Laurent Fabius : Le risque principal n’est pas celui-là, pour le moment ! Mais si on va au fond, il est vrai qu’il y a quand même un problème : il y a des difficultés dans l’opposition ; on pourrait dire : à la gauche de s’en réjouir ! Mais pas du tout ; je crois qu’une démocratie équilibrée a besoin d’une possibilité d’alternance, c’est-à-dire une majorité forte, soudée, unique, qui, si possible, réussisse ; et puis une autre équipe qui lance des idées, qui soit prête, le cas échéant, à prendre la relève. Aujourd’hui, ce n’est pas le cas. Cela pose un problème non pas seulement pour la droite, comme on le dit parfois, mais pour l’ensemble des démocrates.
Stéphane Paoli : C. Allègre disait, hier, à propos de M. Chevènement, que, malheureusement, c’était très sérieux.

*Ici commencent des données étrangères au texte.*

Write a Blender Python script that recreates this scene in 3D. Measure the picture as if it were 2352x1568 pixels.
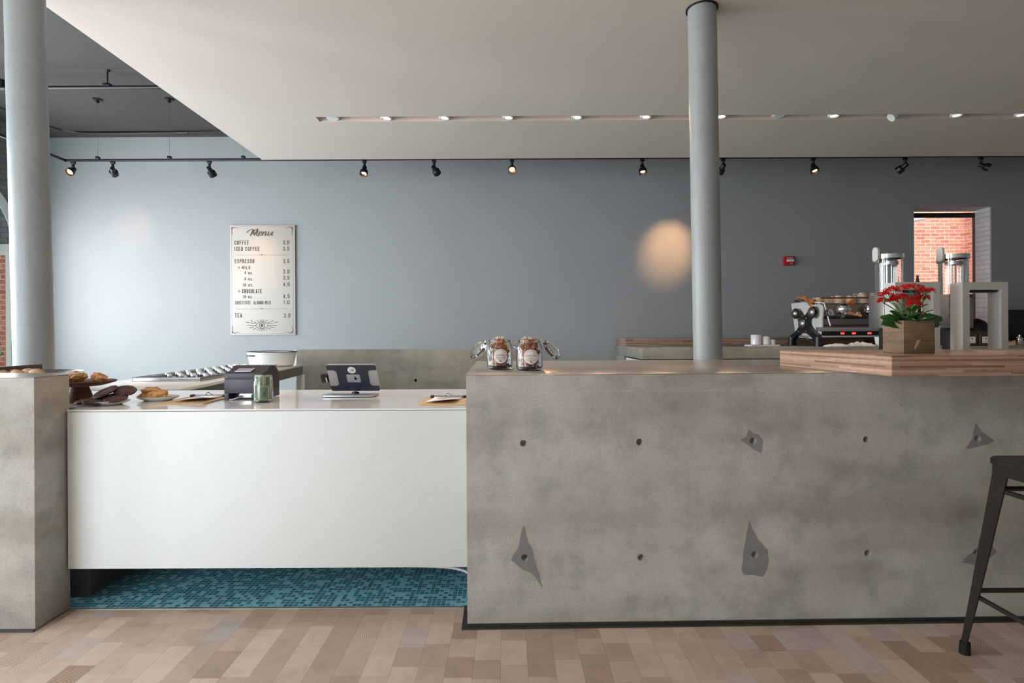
import bpy, bmesh, math, random
from mathutils import Vector, Matrix, Euler
random.seed(7)
for o in list(bpy.data.objects): bpy.data.objects.remove(o)
S = bpy.context.scene
C = S.collection
PI = math.pi
# ------------------------------------------------------------------ camera
F, CX, CY, H, ROLL = 1280.0, 1168.0, 768.0, 1.243, 0.005
cam = bpy.data.cameras.new('camera'); cam.sensor_width = 36; cam.lens = F/2352*36
cam.shift_x = (1176-CX)/2352; cam.shift_y = -(784-CY)/2352; cam.clip_end = 200
co = bpy.data.objects.new('camera', cam); C.objects.link(co)
co.location = (0, 0, H)
co.rotation_euler = (Matrix.Rotation(PI/2, 3, 'X') @ Matrix.Rotation(-ROLL, 3, 'Z')).to_euler()
S.camera = co
def P(px, py, Y):
    dx, dy = px-CX, py-CY
    return Vector(((dx-ROLL*dy)*Y/F, Y, H-(dy+ROLL*dx)*Y/F))
# ------------------------------------------------------------------ world, exposure
S.view_settings.view_transform = 'Standard'; S.view_settings.look = 'None'
S.view_settings.exposure = 0.28; S.view_settings.gamma = 1.0
S.view_settings.use_curve_mapping = False
w = bpy.data.worlds.new('sky'); S.world = w; w.use_nodes = True
bg = w.node_tree.nodes['Background']; bg.inputs[0].default_value = (0.88, 0.94, 1.0, 1); bg.inputs[1].default_value = 3.2
def area(name, loc, rot, sx, sy, power, col):
    l = bpy.data.lights.new(name, 'AREA'); l.shape = 'RECTANGLE'; l.size = sx; l.size_y = sy
    l.energy = power; l.color = col
    o = bpy.data.objects.new(name, l); C.objects.link(o); o.location = loc; o.rotation_euler = rot
    return o
DAY = (0.92, 0.965, 1.0)
WIN_Y = [7.34, 5.0, 2.66, 0.32]
# daylight in the arched windows of the left wall (aimed into the room)
LX = -7.26
for i, y in enumerate(WIN_Y):
    area('window_daylight', (LX+.03, y, 1.9), (0, -PI/2, 0), 2.5, 1.5, (84, 205, 170, 110)[i], DAY)
# daylight in the storefront windows behind the camera
area('storefront_daylight', (-4.3, -1.36, 1.7), (PI/2, 0, 0), 3.4, 2.5, 95, DAY)
added_sun = bpy.data.lights.new('added_sun', 'SUN'); added_sun.energy = 2.6; added_sun.angle = .3; added_sun.color = (1, .95, .88)  # added to brighten the brick outside; the sky itself is overcast
so = bpy.data.objects.new('added_sun', added_sun); C.objects.link(so); so.rotation_euler = (math.radians(27), 0, 0)
# ------------------------------------------------------------------ materials
def lin(c):
    return tuple(((v/255)/12.92 if v/255 <= 0.04045 else ((v/255+0.055)/1.055)**2.4) for v in c)+(1,)
class N:
    """tiny node helper"""
    def __init__(s, name):
        s.m = bpy.data.materials.new(name); s.m.use_nodes = True
        s.t = s.m.node_tree; s.b = s.t.nodes['Principled BSDF']; s.o = s.t.nodes['Material Output']
    def n(s, typ, **kw):
        nd = s.t.nodes.new(typ)
        for k, v in kw.items():
            if k.startswith('i_'):
                key = k[2:]; key = int(key) if key.isdigit() else key.replace('_', ' ')
                nd.inputs[key].default_value = v
            else: setattr(nd, k, v)
        return nd
    def l(s, a, b): s.t.links.new(a, b)
    def math(s, op, a, b=None, c=None):
        nd = s.t.nodes.new('ShaderNodeMath'); nd.operation = op
        for i, v in enumerate((a, b, c)):
            if v is None: continue
            if isinstance(v, (int, float)): nd.inputs[i].default_value = v
            else: s.l(v, nd.inputs[i])
        return nd.outputs[0]
    def mix(s, f, a, b, mode='MIX'):
        nd = s.t.nodes.new('ShaderNodeMix'); nd.data_type = 'RGBA'; nd.blend_type = mode
        for sock, v in ((nd.inputs[0], f), (nd.inputs[6], a), (nd.inputs[7], b)):
            if isinstance(v, (int, float, tuple)): sock.default_value = v
            else: s.l(v, sock)
        return nd.outputs[2]
    def ramp(s, f, stops):
        nd = s.t.nodes.new('ShaderNodeValToRGB'); e = nd.color_ramp.elements
        while len(e) < len(stops): e.new(0.5)
        for el, (p, c) in zip(e, stops):
            el.position = p; el.color = c if len(c) == 4 else tuple(c)+(1,)
        s.l(f, nd.inputs[0]); return nd.outputs[0]
    def coord(s, which='Object'):
        return s.n('ShaderNodeTexCoord').outputs[which]
    def noise(s, vec, scale, detail=4, rough=0.55, mapscale=None):
        if mapscale:
            mp = s.n('ShaderNodeMapping'); mp.inputs['Scale'].default_value = mapscale; s.l(vec, mp.inputs[0]); vec = mp.outputs[0]
        nd = s.n('ShaderNodeTexNoise', i_Scale=scale, i_Detail=detail, i_Roughness=rough); s.l(vec, nd.inputs['Vector'])
        return nd.outputs['Fac']
    def bump(s, h, strength=0.3, dist=0.01):
        nd = s.n('ShaderNodeBump', i_Strength=strength, i_Distance=dist); s.l(h, nd.inputs['Height']); s.l(nd.outputs[0], s.b.inputs['Normal'])
    def base(s, c): s.l(c, s.b.inputs['Base Color'])
M = {}
def pm(name, c, rough=0.5, metal=0.0, spec=0.5, noise=0.04, coat=0.0, nscale=20):
    """painted / plain material with a little procedural variation"""
    n = N(name); n.b.inputs['Roughness'].default_value = rough; n.b.inputs['Metallic'].default_value = metal
    n.b.inputs['Specular IOR Level'].default_value = spec; n.b.inputs['Coat Weight'].default_value = coat
    col = lin(c); f = n.noise(n.coord(), nscale, 3)
    lo = tuple(v*(1-noise) for v in col[:3])+(1,); hi = tuple(min(1, v*(1+noise)) for v in col[:3])+(1,)
    n.base(n.ramp(f, [(0.3, lo), (0.7, hi)])); M[name] = n.m; return n
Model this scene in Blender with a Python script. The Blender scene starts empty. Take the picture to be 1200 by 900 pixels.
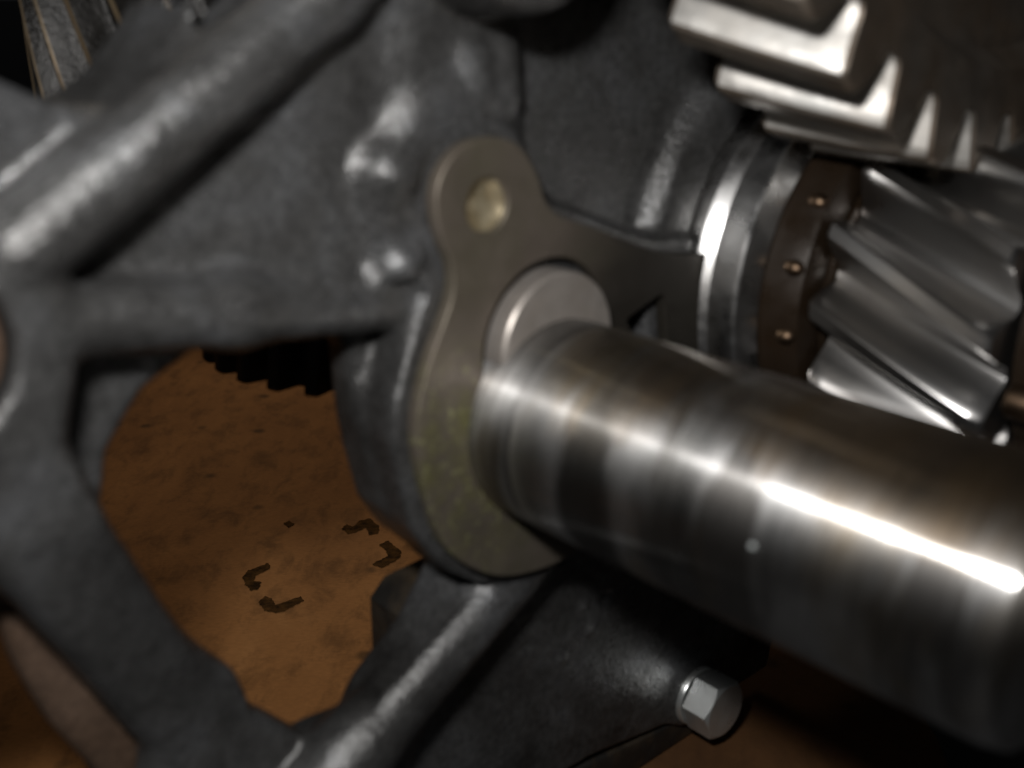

Laurent Fabius : Oui. Je n’ai pas de renseignements particuliers, sur la santé de J.-P. Chevènement, autres que ceux qui ont été donnés. Bien évidemment, étant lié d’amitié et d’affection avec Jean-Pierre, j’ai écrit à sn épouse et à ses enfants ; je pense beaucoup à eux. Il est sûr que quand il y a un accident de ce type, évidemment, on est tous extrêmement préoccupés, tristes, inquiets. Je ne peux rien dire d’autre à Jean-Pierre que mes souhaits affectueux pour qu’il se remette sur pied.